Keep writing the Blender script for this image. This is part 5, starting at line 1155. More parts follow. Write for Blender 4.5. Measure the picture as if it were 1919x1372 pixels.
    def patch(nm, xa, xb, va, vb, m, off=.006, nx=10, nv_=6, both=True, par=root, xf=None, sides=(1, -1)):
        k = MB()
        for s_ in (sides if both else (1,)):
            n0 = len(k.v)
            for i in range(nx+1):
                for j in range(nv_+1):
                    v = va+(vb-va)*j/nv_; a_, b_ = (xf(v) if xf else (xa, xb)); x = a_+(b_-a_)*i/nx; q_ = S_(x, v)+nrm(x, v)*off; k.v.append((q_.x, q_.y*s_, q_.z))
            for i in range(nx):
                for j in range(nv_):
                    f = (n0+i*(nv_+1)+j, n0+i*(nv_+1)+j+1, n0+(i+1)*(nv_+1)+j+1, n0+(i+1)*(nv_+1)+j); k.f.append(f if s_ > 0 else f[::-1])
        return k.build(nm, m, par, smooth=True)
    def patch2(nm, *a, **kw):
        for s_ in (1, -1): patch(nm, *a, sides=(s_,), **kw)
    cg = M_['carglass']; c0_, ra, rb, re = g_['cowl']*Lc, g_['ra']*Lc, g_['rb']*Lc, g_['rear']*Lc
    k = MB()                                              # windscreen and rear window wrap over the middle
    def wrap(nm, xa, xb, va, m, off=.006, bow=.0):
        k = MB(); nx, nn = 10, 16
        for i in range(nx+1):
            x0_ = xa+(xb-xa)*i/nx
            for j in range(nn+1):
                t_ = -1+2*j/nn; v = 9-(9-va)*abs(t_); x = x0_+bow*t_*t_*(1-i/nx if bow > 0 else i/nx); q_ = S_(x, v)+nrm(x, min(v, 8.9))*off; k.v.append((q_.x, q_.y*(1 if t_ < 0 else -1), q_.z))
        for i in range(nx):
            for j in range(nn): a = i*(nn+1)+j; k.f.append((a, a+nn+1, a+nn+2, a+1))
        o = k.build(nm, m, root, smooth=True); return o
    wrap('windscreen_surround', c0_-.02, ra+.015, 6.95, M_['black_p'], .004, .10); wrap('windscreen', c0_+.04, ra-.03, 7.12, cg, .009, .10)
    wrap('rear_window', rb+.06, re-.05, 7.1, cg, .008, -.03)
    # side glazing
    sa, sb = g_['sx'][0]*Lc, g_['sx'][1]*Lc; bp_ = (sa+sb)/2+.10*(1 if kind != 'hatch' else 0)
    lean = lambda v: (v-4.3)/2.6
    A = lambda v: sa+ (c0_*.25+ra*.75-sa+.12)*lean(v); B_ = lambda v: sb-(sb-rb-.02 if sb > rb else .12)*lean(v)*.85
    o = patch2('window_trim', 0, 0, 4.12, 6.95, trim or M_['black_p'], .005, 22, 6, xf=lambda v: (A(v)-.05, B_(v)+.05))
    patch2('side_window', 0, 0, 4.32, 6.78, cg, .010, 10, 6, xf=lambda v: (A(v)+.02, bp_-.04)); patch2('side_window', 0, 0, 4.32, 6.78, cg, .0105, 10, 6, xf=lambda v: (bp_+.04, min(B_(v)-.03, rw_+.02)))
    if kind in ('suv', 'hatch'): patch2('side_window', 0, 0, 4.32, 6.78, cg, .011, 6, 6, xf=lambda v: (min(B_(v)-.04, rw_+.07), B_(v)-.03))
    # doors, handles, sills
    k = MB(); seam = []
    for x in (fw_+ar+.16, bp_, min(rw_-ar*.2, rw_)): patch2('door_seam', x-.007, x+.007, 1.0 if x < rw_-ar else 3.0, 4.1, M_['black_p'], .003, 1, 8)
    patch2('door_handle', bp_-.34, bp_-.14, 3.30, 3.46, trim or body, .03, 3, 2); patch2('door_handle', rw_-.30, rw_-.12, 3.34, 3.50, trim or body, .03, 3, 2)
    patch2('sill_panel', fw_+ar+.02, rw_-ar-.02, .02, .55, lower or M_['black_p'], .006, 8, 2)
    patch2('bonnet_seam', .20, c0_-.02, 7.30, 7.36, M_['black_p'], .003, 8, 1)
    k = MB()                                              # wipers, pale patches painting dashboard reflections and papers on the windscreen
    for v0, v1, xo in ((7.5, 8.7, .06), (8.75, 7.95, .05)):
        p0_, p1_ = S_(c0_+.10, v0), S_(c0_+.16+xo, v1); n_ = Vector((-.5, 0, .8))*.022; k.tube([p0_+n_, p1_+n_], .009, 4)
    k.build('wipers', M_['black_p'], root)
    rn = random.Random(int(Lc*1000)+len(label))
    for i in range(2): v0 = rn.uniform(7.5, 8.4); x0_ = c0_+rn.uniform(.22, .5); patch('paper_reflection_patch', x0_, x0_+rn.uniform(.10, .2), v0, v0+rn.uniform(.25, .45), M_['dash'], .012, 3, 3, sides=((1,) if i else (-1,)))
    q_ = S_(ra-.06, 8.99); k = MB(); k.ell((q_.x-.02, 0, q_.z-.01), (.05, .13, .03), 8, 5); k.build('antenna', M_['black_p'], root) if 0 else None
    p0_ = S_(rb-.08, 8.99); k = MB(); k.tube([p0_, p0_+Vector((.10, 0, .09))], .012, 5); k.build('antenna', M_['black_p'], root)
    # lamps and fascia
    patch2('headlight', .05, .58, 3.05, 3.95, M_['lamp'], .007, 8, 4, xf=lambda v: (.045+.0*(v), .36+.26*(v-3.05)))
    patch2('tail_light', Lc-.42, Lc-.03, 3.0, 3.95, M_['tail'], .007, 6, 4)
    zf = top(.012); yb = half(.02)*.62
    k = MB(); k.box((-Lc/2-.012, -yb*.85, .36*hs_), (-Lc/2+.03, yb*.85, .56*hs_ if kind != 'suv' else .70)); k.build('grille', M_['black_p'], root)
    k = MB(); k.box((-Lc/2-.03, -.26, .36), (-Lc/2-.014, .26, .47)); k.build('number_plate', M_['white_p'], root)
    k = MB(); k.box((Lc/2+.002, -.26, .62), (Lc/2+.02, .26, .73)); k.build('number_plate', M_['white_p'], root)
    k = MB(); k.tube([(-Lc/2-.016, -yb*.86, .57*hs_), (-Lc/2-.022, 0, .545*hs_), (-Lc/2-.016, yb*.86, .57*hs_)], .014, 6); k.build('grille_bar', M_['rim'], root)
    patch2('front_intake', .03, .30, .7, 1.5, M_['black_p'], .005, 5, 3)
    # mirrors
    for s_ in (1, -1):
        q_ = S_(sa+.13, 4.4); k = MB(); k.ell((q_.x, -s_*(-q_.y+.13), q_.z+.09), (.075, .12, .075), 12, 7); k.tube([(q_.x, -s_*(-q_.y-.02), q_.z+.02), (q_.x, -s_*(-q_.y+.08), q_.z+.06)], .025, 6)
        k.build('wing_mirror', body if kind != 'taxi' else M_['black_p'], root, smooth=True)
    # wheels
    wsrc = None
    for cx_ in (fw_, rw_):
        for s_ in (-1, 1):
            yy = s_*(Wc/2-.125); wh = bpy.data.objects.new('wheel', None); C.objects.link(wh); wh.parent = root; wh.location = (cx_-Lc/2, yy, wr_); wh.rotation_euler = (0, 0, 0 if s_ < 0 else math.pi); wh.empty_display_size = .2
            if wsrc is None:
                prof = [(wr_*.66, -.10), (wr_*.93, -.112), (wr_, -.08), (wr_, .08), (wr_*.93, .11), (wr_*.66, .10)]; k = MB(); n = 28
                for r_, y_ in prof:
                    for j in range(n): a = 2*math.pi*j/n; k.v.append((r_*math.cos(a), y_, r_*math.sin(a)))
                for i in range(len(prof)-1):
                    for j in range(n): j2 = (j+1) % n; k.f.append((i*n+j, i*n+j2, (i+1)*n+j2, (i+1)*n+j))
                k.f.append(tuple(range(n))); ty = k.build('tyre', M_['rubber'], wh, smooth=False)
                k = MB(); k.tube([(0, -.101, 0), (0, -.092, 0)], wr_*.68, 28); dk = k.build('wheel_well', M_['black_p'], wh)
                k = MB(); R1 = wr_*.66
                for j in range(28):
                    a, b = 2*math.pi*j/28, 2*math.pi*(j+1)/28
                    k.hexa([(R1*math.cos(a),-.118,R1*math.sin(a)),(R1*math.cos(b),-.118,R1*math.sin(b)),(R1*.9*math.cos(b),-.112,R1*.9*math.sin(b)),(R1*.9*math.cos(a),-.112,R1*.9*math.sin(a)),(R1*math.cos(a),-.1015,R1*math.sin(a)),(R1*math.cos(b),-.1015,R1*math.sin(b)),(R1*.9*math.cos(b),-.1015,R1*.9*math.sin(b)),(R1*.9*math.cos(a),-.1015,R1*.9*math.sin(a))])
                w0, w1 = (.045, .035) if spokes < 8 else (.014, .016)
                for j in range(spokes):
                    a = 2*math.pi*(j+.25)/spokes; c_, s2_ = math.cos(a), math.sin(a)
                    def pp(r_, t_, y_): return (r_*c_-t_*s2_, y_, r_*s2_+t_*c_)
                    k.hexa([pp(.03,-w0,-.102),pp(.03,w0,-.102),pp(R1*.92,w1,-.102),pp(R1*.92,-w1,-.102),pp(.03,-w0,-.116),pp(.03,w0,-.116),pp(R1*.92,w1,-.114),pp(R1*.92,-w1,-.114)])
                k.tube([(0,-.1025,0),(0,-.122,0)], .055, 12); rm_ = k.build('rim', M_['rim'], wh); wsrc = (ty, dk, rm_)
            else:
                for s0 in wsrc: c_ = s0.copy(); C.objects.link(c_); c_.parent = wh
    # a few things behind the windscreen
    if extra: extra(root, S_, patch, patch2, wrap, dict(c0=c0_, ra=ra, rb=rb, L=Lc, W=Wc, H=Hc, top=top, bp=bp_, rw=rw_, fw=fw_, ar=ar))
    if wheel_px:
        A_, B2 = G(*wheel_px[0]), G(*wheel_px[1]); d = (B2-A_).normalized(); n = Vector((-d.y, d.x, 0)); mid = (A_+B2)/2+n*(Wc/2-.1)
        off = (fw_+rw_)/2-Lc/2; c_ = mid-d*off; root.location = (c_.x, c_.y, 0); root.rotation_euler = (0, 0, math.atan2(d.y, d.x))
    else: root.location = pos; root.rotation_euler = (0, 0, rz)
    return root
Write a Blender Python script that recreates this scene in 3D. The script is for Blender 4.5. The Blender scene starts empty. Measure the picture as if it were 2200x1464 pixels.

# WHAT TO DO
Scan the lines for the string "Measure". Copy out each line that matches.

# ANSWER TO THIS PROBLEM
Keep writing the Blender script for this image. This is part 5, starting at line 1155. More parts follow. Write for Blender 4.5. Measure the picture as if it were 1919x1372 pixels.
Write a Blender Python script that recreates this scene in 3D. The script is for Blender 4.5. The Blender scene starts empty. Measure the picture as if it were 2200x1464 pixels.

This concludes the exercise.